Apesar da aparente “disputa ferrenha” entre esses dois modelos de cidades, no decorrer do livro as dificuldades causadas pela opção de escolha por um meio urbano linear e de baixa densidade ficam mais visíveis, o custo por infraestrutura se torna muito mais caro e trabalhoso. Um relatório publicado sob o apoio de organizações e bancos americanos ainda no ano de 1995 já demonstrava preocupação com esse modelo de crescimento, em especial para o estado da Califórnia, onde se chegou a conclusão que o estado não tinha mais condições de arcar com os custos desse modelo de expansão desenfreada baseado em baixa densidade. Na Europa a ideia de cidades mais compactas também passou a ser apoiada pela Comunidade Econômica Europeia e aplicada em vários países, em busca da chamada vitalidade urbana tão discutida por Jane Jacobs ainda no século passado.
A discussão não se limita apenas a parte teórica, na parte final, os autores falam sobre medidas que urbanistas e planejadores urbanos podem tomar para ajudar as cidades a otimizarem espaço e recursos baseado no que foi discutido anteriormente. Com base em um estudo realizado por Crookston, Clarke e Averley (1) na Inglaterra, se chegou à conclusão de que a densidade urbana pode ser elevada consideravelmente apenas com uma amenização nas normas que regulamentam a questão de estacionamentos. Outras recomendações mais diretas foram feitas para outras questões de desenho urbano, como a preferência de uso de lotes com testada larga; o dimensionamento de largura das ruas de acordo com a densidade estimada da região; destinação de porcentagem para uso de área pública, semipública e privada; além de outras questões complexas que não possuem resposta fácil ou pré-definida.
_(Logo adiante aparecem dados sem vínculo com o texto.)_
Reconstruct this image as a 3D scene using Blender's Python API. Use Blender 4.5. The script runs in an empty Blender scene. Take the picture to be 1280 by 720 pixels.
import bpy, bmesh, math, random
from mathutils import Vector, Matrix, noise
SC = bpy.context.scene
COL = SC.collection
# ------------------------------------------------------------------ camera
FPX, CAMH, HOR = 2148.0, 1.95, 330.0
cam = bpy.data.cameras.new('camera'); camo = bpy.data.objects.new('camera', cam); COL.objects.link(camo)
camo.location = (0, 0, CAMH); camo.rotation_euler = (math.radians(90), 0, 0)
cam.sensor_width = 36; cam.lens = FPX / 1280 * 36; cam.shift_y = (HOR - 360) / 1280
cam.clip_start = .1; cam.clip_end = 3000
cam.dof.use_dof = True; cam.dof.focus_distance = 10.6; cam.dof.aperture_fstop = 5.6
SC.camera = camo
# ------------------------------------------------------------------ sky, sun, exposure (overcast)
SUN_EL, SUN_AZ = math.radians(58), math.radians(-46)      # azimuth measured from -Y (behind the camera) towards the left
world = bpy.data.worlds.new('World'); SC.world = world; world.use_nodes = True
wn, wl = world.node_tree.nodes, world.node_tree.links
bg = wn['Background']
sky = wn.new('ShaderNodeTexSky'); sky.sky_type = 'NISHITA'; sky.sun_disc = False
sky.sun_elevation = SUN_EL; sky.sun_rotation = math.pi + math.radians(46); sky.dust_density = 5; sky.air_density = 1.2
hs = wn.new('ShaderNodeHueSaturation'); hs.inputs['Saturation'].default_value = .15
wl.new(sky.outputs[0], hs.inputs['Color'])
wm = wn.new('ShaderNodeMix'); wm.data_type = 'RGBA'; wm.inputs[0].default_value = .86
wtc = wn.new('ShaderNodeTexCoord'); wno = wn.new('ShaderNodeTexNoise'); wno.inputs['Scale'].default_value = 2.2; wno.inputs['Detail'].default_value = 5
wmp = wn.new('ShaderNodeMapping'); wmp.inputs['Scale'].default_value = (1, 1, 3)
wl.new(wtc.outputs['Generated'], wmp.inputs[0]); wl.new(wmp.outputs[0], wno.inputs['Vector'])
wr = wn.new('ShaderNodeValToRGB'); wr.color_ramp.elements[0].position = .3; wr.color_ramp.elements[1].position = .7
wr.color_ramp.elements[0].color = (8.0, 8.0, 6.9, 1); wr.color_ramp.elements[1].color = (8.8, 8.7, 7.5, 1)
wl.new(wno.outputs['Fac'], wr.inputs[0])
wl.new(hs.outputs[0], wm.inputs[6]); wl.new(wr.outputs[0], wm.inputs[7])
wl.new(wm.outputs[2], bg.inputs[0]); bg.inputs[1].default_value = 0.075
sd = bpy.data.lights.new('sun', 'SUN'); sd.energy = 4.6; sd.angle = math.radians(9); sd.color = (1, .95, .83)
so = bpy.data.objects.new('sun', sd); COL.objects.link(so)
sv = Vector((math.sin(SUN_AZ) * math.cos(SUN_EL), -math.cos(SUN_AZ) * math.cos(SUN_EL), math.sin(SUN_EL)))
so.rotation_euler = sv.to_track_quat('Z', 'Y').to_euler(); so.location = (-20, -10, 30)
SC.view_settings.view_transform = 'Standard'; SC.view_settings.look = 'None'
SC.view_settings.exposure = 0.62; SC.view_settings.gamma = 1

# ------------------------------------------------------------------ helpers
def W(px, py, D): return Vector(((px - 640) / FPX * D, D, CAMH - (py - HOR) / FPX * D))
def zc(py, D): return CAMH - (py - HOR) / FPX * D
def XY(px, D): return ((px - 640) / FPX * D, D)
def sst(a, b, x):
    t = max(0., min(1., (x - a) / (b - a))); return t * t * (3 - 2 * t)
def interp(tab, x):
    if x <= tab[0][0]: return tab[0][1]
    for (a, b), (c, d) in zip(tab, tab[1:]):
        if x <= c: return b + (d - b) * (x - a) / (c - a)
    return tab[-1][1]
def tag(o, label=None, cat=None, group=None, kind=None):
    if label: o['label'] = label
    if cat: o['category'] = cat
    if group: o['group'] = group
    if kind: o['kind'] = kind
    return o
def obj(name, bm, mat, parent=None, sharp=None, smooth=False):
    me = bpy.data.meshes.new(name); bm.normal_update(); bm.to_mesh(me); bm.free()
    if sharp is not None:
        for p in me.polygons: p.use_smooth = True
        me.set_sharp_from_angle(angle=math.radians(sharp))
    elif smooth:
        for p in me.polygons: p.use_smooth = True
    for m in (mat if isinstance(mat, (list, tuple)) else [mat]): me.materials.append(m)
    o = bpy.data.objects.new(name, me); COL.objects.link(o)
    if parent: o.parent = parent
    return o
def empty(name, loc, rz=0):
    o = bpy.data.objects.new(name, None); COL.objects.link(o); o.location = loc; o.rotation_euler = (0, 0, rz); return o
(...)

A grande lição deixada para os urbanistas e planejadores, talvez seja a de que o controle da densidade demográfica é algo extremamente difícil, e que a saída passe por buscar um gerenciamento da densidade e do desenho urbano, ao invés de tentar controlá-la.
notas
1
CROOKSTON, Martin; CLARKE, Patrick; AVERLEY, Joanna. The compact city and the quality life. In: JENKS, Mike; BURTON, Elizabeth; WILLIAMS, Katie. The Compact City: A Sustainable Urban Form? London, E & FN SPON, 1996.
sobre o autor
Gabriel Rocha Casemiro é arquiteto e urbanista, formado pela Faculdade Independente do Nordeste – Fainor.